Over the weekend, I was listening to “This Week in Law” episode 384 as I mowed the front yard. While the panel was talking about the public relations fiasco that Unrollme experienced after reports surfaced that they sold user data to Uber. The conversation revolved around the terms of service for free services and how users can protect themselves and their data. Host Denise Howell asked if the free market could address the issue instead of requiring government intervention (e.g. by Federal Trade Commission regulations).
My first thought was “no”, but after giving it further consideration, it’s a more developed “no”. Here’s the thing:
The free market will never fix technology policy issues.
And why is that? An effective free market solution requires informed consumers. But consumers are not informed when it comes to technology services. As one of the panelists mentioned, it would take 76 work days per year to keep up with the privacy policies for the average user. That’s entirely untenable, and it’s probably gotten worse since that article was published five years ago.
One possible solution is a standard TL;DR (too long; didn’t read) format for privacy policies.
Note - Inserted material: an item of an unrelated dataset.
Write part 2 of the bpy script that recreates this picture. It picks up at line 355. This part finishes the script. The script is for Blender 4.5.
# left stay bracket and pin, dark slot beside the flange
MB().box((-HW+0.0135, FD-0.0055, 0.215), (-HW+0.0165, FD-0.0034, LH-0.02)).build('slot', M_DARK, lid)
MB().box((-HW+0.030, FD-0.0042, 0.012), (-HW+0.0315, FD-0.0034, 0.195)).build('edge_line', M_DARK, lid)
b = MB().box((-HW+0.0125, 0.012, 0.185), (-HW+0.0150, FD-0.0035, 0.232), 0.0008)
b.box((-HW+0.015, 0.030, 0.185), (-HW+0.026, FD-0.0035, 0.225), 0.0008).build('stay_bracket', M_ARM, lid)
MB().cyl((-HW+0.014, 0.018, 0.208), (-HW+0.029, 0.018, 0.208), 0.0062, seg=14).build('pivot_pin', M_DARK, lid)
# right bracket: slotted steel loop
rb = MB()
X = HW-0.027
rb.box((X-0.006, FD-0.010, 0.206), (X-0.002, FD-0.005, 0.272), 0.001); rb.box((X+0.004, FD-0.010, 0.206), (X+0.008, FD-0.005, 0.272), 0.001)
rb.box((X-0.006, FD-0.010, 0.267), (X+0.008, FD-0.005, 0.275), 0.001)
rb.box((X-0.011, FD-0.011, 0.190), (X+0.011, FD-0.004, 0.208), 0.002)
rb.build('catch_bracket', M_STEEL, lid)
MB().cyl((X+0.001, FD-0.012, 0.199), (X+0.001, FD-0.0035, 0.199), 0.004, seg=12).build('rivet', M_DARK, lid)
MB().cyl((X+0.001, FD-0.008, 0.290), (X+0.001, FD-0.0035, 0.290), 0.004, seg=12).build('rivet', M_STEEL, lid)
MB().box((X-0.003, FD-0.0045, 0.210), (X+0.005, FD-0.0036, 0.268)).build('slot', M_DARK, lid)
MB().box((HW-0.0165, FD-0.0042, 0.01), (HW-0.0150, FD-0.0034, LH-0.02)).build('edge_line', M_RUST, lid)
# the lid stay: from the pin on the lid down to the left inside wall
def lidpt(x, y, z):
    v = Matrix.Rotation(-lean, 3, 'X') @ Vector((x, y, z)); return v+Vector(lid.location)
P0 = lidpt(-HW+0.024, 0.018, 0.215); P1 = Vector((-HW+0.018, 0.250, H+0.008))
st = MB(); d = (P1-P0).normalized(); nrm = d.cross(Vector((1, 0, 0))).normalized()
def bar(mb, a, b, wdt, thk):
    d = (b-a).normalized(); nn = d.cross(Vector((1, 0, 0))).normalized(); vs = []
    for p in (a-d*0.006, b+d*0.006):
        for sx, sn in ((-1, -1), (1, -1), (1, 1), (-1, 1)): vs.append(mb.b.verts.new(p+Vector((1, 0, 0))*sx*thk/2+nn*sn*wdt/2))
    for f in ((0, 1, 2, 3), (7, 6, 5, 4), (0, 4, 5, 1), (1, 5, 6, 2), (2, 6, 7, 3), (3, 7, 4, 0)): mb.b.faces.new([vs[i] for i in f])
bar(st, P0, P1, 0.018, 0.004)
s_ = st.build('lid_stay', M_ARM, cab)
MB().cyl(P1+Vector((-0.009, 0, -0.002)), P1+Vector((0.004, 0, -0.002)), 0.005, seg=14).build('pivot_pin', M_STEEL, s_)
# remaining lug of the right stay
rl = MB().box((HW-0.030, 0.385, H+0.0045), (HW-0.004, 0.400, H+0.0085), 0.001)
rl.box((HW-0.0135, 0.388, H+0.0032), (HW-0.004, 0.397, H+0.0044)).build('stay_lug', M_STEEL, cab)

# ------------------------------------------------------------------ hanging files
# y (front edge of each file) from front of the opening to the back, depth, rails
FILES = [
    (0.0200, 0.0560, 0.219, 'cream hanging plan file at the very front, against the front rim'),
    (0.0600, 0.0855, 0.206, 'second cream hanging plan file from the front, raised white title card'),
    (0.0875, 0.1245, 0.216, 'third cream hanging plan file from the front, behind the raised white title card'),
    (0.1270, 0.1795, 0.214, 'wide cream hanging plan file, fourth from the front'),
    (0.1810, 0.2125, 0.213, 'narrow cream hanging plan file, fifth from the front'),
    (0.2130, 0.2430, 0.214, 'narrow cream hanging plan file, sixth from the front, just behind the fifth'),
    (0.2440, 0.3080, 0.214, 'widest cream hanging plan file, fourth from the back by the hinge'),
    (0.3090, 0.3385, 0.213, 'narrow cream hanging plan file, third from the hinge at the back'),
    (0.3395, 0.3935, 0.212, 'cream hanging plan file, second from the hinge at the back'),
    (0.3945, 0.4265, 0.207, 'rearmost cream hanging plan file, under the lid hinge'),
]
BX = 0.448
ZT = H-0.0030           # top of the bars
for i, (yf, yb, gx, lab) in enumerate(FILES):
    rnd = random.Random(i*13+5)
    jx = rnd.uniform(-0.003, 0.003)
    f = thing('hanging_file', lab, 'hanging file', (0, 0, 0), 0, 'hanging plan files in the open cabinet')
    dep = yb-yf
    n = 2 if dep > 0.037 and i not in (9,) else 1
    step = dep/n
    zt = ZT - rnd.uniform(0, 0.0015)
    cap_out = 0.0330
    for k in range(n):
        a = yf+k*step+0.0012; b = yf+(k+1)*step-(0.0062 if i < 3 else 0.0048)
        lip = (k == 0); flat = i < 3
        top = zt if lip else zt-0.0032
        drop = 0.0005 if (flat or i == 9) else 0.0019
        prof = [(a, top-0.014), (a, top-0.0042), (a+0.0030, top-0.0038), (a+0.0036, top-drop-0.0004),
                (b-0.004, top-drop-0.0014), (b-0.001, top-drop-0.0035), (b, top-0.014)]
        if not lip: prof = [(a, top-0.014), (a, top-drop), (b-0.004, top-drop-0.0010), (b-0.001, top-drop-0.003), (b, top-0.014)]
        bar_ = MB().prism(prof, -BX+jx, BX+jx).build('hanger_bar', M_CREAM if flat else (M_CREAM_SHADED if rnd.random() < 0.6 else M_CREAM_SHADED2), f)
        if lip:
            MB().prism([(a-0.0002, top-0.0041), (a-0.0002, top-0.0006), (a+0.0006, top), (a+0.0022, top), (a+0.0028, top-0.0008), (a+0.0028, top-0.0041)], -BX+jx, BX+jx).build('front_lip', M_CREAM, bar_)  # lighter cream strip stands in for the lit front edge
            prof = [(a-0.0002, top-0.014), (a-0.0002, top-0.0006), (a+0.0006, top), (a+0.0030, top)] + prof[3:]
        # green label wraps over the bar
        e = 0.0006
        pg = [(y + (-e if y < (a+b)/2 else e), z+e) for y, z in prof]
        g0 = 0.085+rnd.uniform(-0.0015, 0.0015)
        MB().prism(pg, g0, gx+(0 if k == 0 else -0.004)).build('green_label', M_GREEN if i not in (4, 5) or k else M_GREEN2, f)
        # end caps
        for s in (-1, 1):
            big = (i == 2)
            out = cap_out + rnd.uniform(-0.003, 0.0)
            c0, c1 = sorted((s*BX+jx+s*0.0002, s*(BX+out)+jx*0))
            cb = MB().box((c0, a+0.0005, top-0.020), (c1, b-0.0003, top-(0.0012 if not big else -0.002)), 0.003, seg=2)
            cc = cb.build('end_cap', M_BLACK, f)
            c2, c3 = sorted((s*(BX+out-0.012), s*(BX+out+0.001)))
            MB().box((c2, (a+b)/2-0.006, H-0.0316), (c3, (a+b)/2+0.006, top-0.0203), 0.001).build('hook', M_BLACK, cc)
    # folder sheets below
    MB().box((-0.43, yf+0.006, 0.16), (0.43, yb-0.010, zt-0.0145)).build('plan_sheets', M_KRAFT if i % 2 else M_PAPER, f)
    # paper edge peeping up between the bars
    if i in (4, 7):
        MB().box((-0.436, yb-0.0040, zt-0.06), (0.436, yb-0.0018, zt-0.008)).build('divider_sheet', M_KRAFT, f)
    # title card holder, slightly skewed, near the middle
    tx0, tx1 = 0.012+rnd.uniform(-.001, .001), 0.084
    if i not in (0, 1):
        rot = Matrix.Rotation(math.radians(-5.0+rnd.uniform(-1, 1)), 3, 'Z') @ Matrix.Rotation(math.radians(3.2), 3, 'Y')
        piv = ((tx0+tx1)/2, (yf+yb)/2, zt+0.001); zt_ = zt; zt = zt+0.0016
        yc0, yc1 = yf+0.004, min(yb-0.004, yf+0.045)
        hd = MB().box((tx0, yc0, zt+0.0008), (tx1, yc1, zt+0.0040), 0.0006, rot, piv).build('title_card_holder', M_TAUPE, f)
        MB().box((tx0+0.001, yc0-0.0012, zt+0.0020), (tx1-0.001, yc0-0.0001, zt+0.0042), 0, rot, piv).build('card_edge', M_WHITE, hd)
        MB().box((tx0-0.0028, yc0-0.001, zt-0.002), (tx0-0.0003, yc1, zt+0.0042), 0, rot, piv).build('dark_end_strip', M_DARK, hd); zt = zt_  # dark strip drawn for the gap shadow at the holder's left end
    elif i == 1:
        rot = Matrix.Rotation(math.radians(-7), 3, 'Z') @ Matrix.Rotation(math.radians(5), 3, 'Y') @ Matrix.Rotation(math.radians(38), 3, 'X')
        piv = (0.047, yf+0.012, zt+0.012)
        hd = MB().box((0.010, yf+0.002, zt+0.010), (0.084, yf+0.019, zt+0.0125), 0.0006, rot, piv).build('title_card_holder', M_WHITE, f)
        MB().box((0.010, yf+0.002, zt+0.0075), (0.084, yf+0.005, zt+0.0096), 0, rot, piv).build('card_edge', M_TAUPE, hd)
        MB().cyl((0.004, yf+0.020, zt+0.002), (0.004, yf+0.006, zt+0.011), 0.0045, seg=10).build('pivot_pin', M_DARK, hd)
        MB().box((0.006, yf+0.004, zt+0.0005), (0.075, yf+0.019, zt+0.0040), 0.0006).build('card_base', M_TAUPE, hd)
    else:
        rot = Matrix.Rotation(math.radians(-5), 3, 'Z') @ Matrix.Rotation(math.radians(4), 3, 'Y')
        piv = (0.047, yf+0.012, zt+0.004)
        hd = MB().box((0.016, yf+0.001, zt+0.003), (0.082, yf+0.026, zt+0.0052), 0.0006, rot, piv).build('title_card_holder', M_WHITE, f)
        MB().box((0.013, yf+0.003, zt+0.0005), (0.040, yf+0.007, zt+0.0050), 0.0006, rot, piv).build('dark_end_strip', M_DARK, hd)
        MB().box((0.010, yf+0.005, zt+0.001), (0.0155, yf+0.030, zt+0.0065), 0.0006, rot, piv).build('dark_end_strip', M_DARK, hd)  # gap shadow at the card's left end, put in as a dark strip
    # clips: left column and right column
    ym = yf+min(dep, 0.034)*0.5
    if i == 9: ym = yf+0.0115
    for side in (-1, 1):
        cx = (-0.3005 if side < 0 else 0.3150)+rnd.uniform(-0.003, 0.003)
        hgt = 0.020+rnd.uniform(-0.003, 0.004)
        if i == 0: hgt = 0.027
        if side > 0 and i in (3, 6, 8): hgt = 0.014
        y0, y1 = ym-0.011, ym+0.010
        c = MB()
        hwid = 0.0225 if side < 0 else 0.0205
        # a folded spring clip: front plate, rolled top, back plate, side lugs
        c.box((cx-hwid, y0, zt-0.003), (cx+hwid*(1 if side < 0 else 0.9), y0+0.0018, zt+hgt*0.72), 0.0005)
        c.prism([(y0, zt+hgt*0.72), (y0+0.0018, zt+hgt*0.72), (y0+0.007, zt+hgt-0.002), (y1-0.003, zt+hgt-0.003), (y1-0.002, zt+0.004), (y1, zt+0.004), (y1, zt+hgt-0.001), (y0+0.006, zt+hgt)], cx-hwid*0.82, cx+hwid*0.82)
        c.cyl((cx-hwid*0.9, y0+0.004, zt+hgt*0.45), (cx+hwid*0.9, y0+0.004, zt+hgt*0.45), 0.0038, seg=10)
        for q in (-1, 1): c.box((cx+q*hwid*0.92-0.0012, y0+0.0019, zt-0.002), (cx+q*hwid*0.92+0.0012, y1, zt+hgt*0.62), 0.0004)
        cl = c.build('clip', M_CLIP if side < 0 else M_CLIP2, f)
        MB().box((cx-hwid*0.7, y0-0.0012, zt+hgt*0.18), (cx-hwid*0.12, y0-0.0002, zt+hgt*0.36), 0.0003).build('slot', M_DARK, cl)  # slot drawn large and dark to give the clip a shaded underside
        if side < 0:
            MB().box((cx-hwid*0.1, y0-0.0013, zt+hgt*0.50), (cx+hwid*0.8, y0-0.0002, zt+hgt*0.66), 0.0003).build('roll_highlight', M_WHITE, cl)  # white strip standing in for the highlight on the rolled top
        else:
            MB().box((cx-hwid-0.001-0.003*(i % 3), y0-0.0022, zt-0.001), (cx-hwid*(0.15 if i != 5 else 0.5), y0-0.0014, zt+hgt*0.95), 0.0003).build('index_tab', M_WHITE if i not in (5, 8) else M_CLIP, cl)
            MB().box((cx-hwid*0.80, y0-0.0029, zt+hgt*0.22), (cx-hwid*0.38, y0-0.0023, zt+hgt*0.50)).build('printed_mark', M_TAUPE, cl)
This would at least allow users to “read” policies in something approaching a reasonable time. I’m not convinced that the industry could develop and widely adopt such a standard. It would probably take at least some degree of nudging from the FTC or other regulatory body. In likelihood, it would probably be more like the FDA’s requirements for nutrition labels.
But let’s assume that a privacy TL;DR standard developed and gained wide adoption without government intervention. It still doesn’t fix the problem. Access to information is not sufficient. Being informed also requires having the sophistication to process the information. Does the average user have the necessary knowledge to understand the implications of the privacy policy?
So a basic premise of a free market solution does not apply. But there’s another issue, too: competition. For services like Unrollme, it’s relatively easy for new competitors to spring up. If Unrollme does unsavory things with data, users can switch. That’s less the case with services like Facebook where the whole point is to be in the same place as your friends. Ask the Google+ team how easy it is to be an effective competitor against Facebook. Where there’s a network effect, there’s an effective lack of choice. Everyone these days wants to develop a network effect because that’s how they hold on to users.
The point of all of this is to say that it will probably never be reasonable to expect market effects to prevent user-hostile terms of service. While the free (or free-ish) market may be effective in some areas, technology policies is not one of them. User protection will only happen by way of regulation or legislation.